There’s no beating around the bush with The Namesake by Jhumpa Lahiri –  it’s a must have on your e-reader. In this wonderfully crafted novel, Pulitzer Prize winner Jhumpa Lahiri shares an immigrant’s bildungsroman at a noteworthy pace, aligning the rapid effects of cultural assimilation with the fast-changing fluidity of language upon crossing borders. 

The novel, structured with a third person omniscient narrator, begins with the birth of Ashima and Ashoke’s first child. Naturally, the story meddles in between the narrative of Ashima’s labor pains with the history of her and her husband’s relationship, discovering how the married couple immigrated to Massachusetts from India following their arranged marriage. In learning about the Bengali culture through the narrator, the naming of Ashima and Ashoke’s baby is not only a crucial plot point early on in the text but it’s also culturally significant and becomes equally problematic. The Bengali practice of naming a child requires a “pet name” and a “good name.” The difference between the two is one measured through kinship, where those who call someone by their “pet name” is an indicator of a close relative, and those who call someone by their “good name” – like the name printed on a birth certificate or a high school diploma – indicates a certain familial gap. In other words, those who call you by your pet name know you very well, whereas those who know you only by your good name know you on a public level rather than a private level.

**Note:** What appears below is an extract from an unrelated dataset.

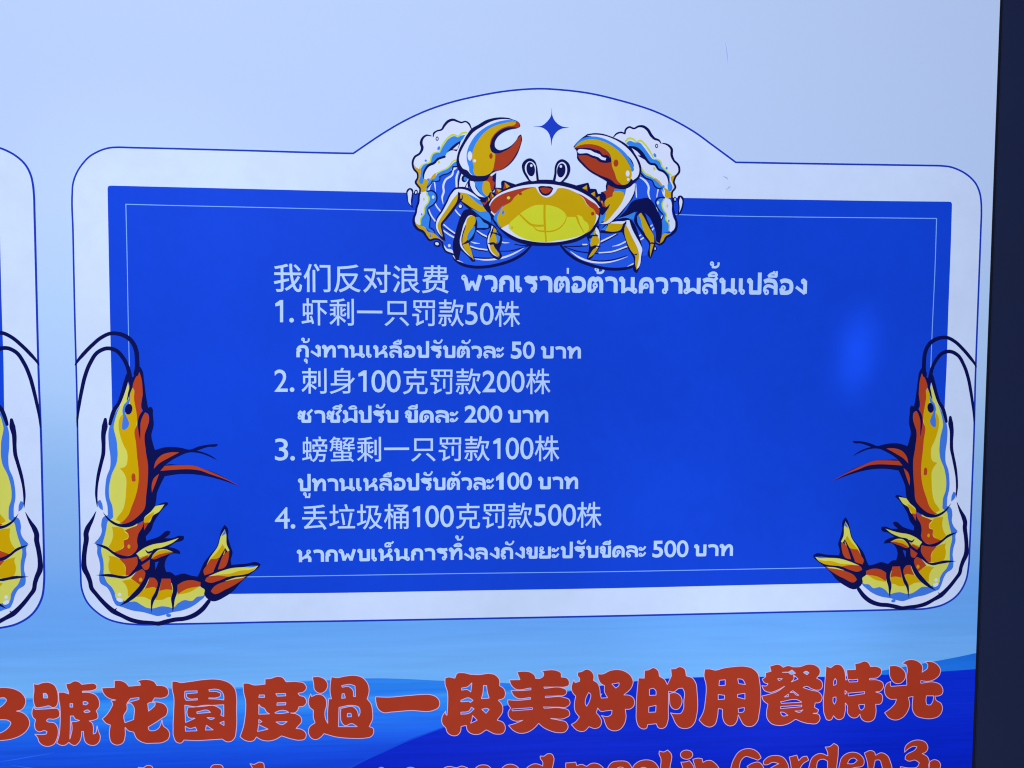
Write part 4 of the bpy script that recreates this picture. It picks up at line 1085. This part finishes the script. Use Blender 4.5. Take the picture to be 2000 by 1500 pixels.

For Ashima and Ashoke, the naming of their newborn comes with unsettling difficulty as the good name chosen by Ashima’s grandmother – who resides in Calcutta – gets lost in the mail, leaving the couple uncertain of the name to assign to their child. Though the new parents call their relatives in India to uphold the Bengali tradition, Ashima’s grandmother falls ill and cannot remember the good name she sent overseas. This causes Ashima and Ashoke to break tradition, naming their child Gogol after Nikolai Gogol – a Russian writer with whom Ashoke shares a sensitive past. The consequences of Ashima and Ashoke’s decision to do away with two names has a symbolic influence throughout Gogol’s individual development, one that originates from the clash between American-Indian culture. 

And yet, Gogol’s parents try to preserve their customs when they send him to school, registering him under his new good name “Nikhil.” But their efforts dissolve when Gogol resists Nikhil, showing discomfort with owning a name that he cannot identify with. In tracing his growth and independence, Gogol associates himself more so with American traditions and distances himself entirely from his roots, eventually changing his name to Nikhil – a choice to remove the obscurity he often felt from being named after a writer who was neither Bengali or American. In changing his name, Gogol demonstrates his resentment for Bengali traditions that he feels marginalized by in America – a tension of origin he struggles with through adolescence, his working life, and through familial and romantic relationships. 

Aside from Gogol’s psychological struggles with his namesake, Lahiri’s writing style is also worth observing. In the beginning of the novel, the pace of her sentences are unhurried, somewhat preserved and untouched by the foreign environment Ashima and Ashoke immigrate to. As the book progresses, the sentences feel hurried, naturally leaving gaps, as if in tracing Gogol’s growth into adulthood symbolizes his ethnicity that gets slightly pushed aside. The rhythm Lahiri implements into her storytelling is just another way she expresses the effects of a culturally assimilated narrative. 

I purchased the Kindle e-book for only $2.24 on Amazon, and  I definitely recommend reading it for its social observance and Lahiri’s clever literary techniques. The Namesake was also turned into an indie film back in 2006 under the same name.